A faithful transcription of all the data is required.

## DATA SECTION
***
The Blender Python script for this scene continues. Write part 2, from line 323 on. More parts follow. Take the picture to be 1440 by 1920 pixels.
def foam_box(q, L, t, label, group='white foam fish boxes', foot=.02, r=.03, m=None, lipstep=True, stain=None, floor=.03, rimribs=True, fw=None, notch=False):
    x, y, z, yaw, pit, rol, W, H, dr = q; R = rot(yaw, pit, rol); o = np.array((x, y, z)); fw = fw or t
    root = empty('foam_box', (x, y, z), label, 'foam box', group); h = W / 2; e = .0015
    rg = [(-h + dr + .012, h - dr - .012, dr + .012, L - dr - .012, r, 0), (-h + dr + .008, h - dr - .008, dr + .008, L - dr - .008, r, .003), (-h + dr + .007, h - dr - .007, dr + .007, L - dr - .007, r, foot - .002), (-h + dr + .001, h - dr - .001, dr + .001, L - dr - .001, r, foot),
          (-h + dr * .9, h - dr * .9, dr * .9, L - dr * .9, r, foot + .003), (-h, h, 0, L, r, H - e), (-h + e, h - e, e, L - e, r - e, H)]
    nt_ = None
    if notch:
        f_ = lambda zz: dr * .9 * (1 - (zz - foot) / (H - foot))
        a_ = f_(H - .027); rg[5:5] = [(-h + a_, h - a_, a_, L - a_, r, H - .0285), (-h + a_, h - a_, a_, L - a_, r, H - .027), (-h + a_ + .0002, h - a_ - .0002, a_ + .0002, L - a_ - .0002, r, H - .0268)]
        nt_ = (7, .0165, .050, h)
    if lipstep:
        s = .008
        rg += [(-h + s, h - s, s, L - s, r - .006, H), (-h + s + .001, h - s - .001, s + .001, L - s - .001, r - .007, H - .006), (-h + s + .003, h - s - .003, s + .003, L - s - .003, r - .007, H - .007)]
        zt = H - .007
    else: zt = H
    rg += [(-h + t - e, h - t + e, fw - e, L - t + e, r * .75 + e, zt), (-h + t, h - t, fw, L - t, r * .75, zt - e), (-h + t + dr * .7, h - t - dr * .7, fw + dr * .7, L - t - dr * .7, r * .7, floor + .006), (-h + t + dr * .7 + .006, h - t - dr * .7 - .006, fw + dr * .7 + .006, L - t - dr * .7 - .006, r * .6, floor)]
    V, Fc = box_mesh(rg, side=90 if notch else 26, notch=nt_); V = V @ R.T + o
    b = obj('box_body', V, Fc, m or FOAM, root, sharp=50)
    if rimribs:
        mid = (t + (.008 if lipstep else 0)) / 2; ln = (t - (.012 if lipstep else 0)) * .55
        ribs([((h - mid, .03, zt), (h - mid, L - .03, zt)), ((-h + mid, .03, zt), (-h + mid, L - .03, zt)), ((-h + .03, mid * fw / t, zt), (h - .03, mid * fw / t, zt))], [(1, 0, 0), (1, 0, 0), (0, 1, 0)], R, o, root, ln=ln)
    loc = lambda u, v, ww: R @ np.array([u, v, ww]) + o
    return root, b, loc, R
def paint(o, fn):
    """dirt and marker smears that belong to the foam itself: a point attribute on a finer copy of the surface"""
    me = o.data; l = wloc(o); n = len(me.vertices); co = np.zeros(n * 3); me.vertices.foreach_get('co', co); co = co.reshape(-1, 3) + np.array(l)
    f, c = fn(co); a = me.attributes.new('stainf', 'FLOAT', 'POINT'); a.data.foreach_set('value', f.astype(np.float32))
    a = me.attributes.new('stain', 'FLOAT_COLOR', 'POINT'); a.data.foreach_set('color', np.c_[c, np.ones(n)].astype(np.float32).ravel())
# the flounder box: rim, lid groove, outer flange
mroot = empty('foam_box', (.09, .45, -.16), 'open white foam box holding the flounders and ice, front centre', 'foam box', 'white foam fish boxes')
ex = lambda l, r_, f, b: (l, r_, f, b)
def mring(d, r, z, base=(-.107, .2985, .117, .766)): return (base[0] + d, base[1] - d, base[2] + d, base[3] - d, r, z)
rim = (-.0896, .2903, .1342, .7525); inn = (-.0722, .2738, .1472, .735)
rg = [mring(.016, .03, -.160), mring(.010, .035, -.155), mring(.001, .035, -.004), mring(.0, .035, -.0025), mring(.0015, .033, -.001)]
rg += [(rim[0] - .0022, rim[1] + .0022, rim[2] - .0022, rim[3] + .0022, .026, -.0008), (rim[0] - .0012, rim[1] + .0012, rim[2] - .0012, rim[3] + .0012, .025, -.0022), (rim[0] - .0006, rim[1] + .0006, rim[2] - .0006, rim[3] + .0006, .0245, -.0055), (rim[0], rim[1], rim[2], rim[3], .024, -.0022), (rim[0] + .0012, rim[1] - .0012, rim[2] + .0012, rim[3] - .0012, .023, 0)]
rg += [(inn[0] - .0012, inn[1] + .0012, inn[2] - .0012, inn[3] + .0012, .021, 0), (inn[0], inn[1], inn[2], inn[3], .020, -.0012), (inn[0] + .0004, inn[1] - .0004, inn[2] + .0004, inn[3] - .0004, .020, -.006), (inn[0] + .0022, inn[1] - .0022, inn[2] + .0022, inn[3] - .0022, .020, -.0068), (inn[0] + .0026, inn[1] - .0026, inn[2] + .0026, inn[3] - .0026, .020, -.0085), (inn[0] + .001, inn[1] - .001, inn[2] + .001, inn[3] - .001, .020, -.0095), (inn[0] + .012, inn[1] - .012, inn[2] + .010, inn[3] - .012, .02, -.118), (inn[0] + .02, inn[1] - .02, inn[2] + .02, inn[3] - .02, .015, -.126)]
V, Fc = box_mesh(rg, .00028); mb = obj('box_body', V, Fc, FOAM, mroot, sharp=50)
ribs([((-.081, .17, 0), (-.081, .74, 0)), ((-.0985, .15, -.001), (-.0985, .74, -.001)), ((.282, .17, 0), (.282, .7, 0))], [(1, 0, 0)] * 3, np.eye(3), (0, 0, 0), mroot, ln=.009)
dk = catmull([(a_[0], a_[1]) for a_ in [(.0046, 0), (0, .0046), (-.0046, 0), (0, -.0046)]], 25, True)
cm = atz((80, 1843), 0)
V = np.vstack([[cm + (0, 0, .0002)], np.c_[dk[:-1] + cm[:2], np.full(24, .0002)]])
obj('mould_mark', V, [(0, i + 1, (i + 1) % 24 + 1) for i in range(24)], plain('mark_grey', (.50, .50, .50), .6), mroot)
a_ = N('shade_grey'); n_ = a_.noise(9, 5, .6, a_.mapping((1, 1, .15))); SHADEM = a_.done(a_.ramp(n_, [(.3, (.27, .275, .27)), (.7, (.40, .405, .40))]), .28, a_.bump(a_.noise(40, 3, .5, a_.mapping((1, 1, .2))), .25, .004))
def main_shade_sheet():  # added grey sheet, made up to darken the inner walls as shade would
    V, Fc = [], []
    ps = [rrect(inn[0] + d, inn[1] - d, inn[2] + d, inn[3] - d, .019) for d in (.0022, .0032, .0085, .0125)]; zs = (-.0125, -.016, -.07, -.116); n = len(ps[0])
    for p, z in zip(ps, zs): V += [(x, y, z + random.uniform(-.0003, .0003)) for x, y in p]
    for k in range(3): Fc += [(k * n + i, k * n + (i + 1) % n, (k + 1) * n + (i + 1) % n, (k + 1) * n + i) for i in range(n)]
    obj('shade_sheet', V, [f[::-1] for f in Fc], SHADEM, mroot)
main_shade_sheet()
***
## ANSWER FOR THE TASK
The Blender Python script for this scene continues. Write part 2, from line 323 on. More parts follow. Take the picture to be 1440 by 1920 pixels.
def foam_box(q, L, t, label, group='white foam fish boxes', foot=.02, r=.03, m=None, lipstep=True, stain=None, floor=.03, rimribs=True, fw=None, notch=False):
    x, y, z, yaw, pit, rol, W, H, dr = q; R = rot(yaw, pit, rol); o = np.array((x, y, z)); fw = fw or t
    root = empty('foam_box', (x, y, z), label, 'foam box', group); h = W / 2; e = .0015
    rg = [(-h + dr + .012, h - dr - .012, dr + .012, L - dr - .012, r, 0), (-h + dr + .008, h - dr - .008, dr + .008, L - dr - .008, r, .003), (-h + dr + .007, h - dr - .007, dr + .007, L - dr - .007, r, foot - .002), (-h + dr + .001, h - dr - .001, dr + .001, L - dr - .001, r, foot),
          (-h + dr * .9, h - dr * .9, dr * .9, L - dr * .9, r, foot + .003), (-h, h, 0, L, r, H - e), (-h + e, h - e, e, L - e, r - e, H)]
    nt_ = None
    if notch:
        f_ = lambda zz: dr * .9 * (1 - (zz - foot) / (H - foot))
        a_ = f_(H - .027); rg[5:5] = [(-h + a_, h - a_, a_, L - a_, r, H - .0285), (-h + a_, h - a_, a_, L - a_, r, H - .027), (-h + a_ + .0002, h - a_ - .0002, a_ + .0002, L - a_ - .0002, r, H - .0268)]
        nt_ = (7, .0165, .050, h)
    if lipstep:
        s = .008
        rg += [(-h + s, h - s, s, L - s, r - .006, H), (-h + s + .001, h - s - .001, s + .001, L - s - .001, r - .007, H - .006), (-h + s + .003, h - s - .003, s + .003, L - s - .003, r - .007, H - .007)]
        zt = H - .007
    else: zt = H
    rg += [(-h + t - e, h - t + e, fw - e, L - t + e, r * .75 + e, zt), (-h + t, h - t, fw, L - t, r * .75, zt - e), (-h + t + dr * .7, h - t - dr * .7, fw + dr * .7, L - t - dr * .7, r * .7, floor + .006), (-h + t + dr * .7 + .006, h - t - dr * .7 - .006, fw + dr * .7 + .006, L - t - dr * .7 - .006, r * .6, floor)]
    V, Fc = box_mesh(rg, side=90 if notch else 26, notch=nt_); V = V @ R.T + o
    b = obj('box_body', V, Fc, m or FOAM, root, sharp=50)
    if rimribs:
        mid = (t + (.008 if lipstep else 0)) / 2; ln = (t - (.012 if lipstep else 0)) * .55
        ribs([((h - mid, .03, zt), (h - mid, L - .03, zt)), ((-h + mid, .03, zt), (-h + mid, L - .03, zt)), ((-h + .03, mid * fw / t, zt), (h - .03, mid * fw / t, zt))], [(1, 0, 0), (1, 0, 0), (0, 1, 0)], R, o, root, ln=ln)
    loc = lambda u, v, ww: R @ np.array([u, v, ww]) + o
    return root, b, loc, R
def paint(o, fn):
    """dirt and marker smears that belong to the foam itself: a point attribute on a finer copy of the surface"""
    me = o.data; l = wloc(o); n = len(me.vertices); co = np.zeros(n * 3); me.vertices.foreach_get('co', co); co = co.reshape(-1, 3) + np.array(l)
    f, c = fn(co); a = me.attributes.new('stainf', 'FLOAT', 'POINT'); a.data.foreach_set('value', f.astype(np.float32))
    a = me.attributes.new('stain', 'FLOAT_COLOR', 'POINT'); a.data.foreach_set('color', np.c_[c, np.ones(n)].astype(np.float32).ravel())
# the flounder box: rim, lid groove, outer flange
mroot = empty('foam_box', (.09, .45, -.16), 'open white foam box holding the flounders and ice, front centre', 'foam box', 'white foam fish boxes')
ex = lambda l, r_, f, b: (l, r_, f, b)
def mring(d, r, z, base=(-.107, .2985, .117, .766)): return (base[0] + d, base[1] - d, base[2] + d, base[3] - d, r, z)
rim = (-.0896, .2903, .1342, .7525); inn = (-.0722, .2738, .1472, .735)
rg = [mring(.016, .03, -.160), mring(.010, .035, -.155), mring(.001, .035, -.004), mring(.0, .035, -.0025), mring(.0015, .033, -.001)]
rg += [(rim[0] - .0022, rim[1] + .0022, rim[2] - .0022, rim[3] + .0022, .026, -.0008), (rim[0] - .0012, rim[1] + .0012, rim[2] - .0012, rim[3] + .0012, .025, -.0022), (rim[0] - .0006, rim[1] + .0006, rim[2] - .0006, rim[3] + .0006, .0245, -.0055), (rim[0], rim[1], rim[2], rim[3], .024, -.0022), (rim[0] + .0012, rim[1] - .0012, rim[2] + .0012, rim[3] - .0012, .023, 0)]
rg += [(inn[0] - .0012, inn[1] + .0012, inn[2] - .0012, inn[3] + .0012, .021, 0), (inn[0], inn[1], inn[2], inn[3], .020, -.0012), (inn[0] + .0004, inn[1] - .0004, inn[2] + .0004, inn[3] - .0004, .020, -.006), (inn[0] + .0022, inn[1] - .0022, inn[2] + .0022, inn[3] - .0022, .020, -.0068), (inn[0] + .0026, inn[1] - .0026, inn[2] + .0026, inn[3] - .0026, .020, -.0085), (inn[0] + .001, inn[1] - .001, inn[2] + .001, inn[3] - .001, .020, -.0095), (inn[0] + .012, inn[1] - .012, inn[2] + .010, inn[3] - .012, .02, -.118), (inn[0] + .02, inn[1] - .02, inn[2] + .02, inn[3] - .02, .015, -.126)]
V, Fc = box_mesh(rg, .00028); mb = obj('box_body', V, Fc, FOAM, mroot, sharp=50)
ribs([((-.081, .17, 0), (-.081, .74, 0)), ((-.0985, .15, -.001), (-.0985, .74, -.001)), ((.282, .17, 0), (.282, .7, 0))], [(1, 0, 0)] * 3, np.eye(3), (0, 0, 0), mroot, ln=.009)
dk = catmull([(a_[0], a_[1]) for a_ in [(.0046, 0), (0, .0046), (-.0046, 0), (0, -.0046)]], 25, True)
cm = atz((80, 1843), 0)
V = np.vstack([[cm + (0, 0, .0002)], np.c_[dk[:-1] + cm[:2], np.full(24, .0002)]])
obj('mould_mark', V, [(0, i + 1, (i + 1) % 24 + 1) for i in range(24)], plain('mark_grey', (.50, .50, .50), .6), mroot)
a_ = N('shade_grey'); n_ = a_.noise(9, 5, .6, a_.mapping((1, 1, .15))); SHADEM = a_.done(a_.ramp(n_, [(.3, (.27, .275, .27)), (.7, (.40, .405, .40))]), .28, a_.bump(a_.noise(40, 3, .5, a_.mapping((1, 1, .2))), .25, .004))
def main_shade_sheet():  # added grey sheet, made up to darken the inner walls as shade would
    V, Fc = [], []
    ps = [rrect(inn[0] + d, inn[1] - d, inn[2] + d, inn[3] - d, .019) for d in (.0022, .0032, .0085, .0125)]; zs = (-.0125, -.016, -.07, -.116); n = len(ps[0])
    for p, z in zip(ps, zs): V += [(x, y, z + random.uniform(-.0003, .0003)) for x, y in p]
    for k in range(3): Fc += [(k * n + i, k * n + (i + 1) % n, (k + 1) * n + (i + 1) % n, (k + 1) * n + i) for i in range(n)]
    obj('shade_sheet', V, [f[::-1] for f in Fc], SHADEM, mroot)
main_shade_sheet()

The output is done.